»»
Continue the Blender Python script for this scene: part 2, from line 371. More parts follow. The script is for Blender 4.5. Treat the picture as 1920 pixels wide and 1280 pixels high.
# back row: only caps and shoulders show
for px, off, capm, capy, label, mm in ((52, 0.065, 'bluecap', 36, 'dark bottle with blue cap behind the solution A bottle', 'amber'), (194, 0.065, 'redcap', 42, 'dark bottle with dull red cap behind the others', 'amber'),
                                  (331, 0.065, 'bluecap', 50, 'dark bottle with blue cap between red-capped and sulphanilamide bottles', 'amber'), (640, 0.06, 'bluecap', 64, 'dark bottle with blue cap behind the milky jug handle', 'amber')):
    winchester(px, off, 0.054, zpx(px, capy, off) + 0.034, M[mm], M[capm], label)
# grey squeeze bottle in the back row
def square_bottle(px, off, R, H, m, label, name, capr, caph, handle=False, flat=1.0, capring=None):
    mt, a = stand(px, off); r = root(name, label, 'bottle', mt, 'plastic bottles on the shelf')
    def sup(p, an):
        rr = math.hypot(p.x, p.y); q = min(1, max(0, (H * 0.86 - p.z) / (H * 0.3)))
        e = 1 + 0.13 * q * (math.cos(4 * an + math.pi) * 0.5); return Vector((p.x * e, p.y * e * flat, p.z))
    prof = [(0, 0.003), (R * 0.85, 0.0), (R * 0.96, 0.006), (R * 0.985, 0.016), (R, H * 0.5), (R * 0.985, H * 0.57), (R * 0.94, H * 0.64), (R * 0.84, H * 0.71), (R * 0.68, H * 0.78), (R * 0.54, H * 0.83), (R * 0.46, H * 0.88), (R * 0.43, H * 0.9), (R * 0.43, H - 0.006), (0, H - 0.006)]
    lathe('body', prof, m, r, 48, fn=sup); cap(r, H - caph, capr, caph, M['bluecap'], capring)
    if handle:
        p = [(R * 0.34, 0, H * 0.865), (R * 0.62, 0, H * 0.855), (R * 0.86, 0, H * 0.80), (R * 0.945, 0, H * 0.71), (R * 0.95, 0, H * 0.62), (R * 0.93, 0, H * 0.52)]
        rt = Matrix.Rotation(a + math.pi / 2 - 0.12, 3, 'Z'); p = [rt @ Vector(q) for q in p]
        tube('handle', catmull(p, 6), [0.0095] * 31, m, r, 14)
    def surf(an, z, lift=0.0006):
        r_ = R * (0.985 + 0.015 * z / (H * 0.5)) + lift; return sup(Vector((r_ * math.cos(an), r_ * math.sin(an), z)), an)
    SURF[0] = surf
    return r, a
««
◆ DIRECTIVE ◆
Produce an exact copy of the whole listing.

◆ EXERCISE ANSWER ◆
Continue the Blender Python script for this scene: part 2, from line 371. More parts follow. The script is for Blender 4.5. Treat the picture as 1920 pixels wide and 1280 pixels high.
# back row: only caps and shoulders show
for px, off, capm, capy, label, mm in ((52, 0.065, 'bluecap', 36, 'dark bottle with blue cap behind the solution A bottle', 'amber'), (194, 0.065, 'redcap', 42, 'dark bottle with dull red cap behind the others', 'amber'),
                                  (331, 0.065, 'bluecap', 50, 'dark bottle with blue cap between red-capped and sulphanilamide bottles', 'amber'), (640, 0.06, 'bluecap', 64, 'dark bottle with blue cap behind the milky jug handle', 'amber')):
    winchester(px, off, 0.054, zpx(px, capy, off) + 0.034, M[mm], M[capm], label)
# grey squeeze bottle in the back row
def square_bottle(px, off, R, H, m, label, name, capr, caph, handle=False, flat=1.0, capring=None):
    mt, a = stand(px, off); r = root(name, label, 'bottle', mt, 'plastic bottles on the shelf')
    def sup(p, an):
        rr = math.hypot(p.x, p.y); q = min(1, max(0, (H * 0.86 - p.z) / (H * 0.3)))
        e = 1 + 0.13 * q * (math.cos(4 * an + math.pi) * 0.5); return Vector((p.x * e, p.y * e * flat, p.z))
    prof = [(0, 0.003), (R * 0.85, 0.0), (R * 0.96, 0.006), (R * 0.985, 0.016), (R, H * 0.5), (R * 0.985, H * 0.57), (R * 0.94, H * 0.64), (R * 0.84, H * 0.71), (R * 0.68, H * 0.78), (R * 0.54, H * 0.83), (R * 0.46, H * 0.88), (R * 0.43, H * 0.9), (R * 0.43, H - 0.006), (0, H - 0.006)]
    lathe('body', prof, m, r, 48, fn=sup); cap(r, H - caph, capr, caph, M['bluecap'], capring)
    if handle:
        p = [(R * 0.34, 0, H * 0.865), (R * 0.62, 0, H * 0.855), (R * 0.86, 0, H * 0.80), (R * 0.945, 0, H * 0.71), (R * 0.95, 0, H * 0.62), (R * 0.93, 0, H * 0.52)]
        rt = Matrix.Rotation(a + math.pi / 2 - 0.12, 3, 'Z'); p = [rt @ Vector(q) for q in p]
        tube('handle', catmull(p, 6), [0.0095] * 31, m, r, 14)
    def surf(an, z, lift=0.0006):
        r_ = R * (0.985 + 0.015 * z / (H * 0.5)) + lift; return sup(Vector((r_ * math.cos(an), r_ * math.sin(an), z)), an)
    SURF[0] = surf
    return r, a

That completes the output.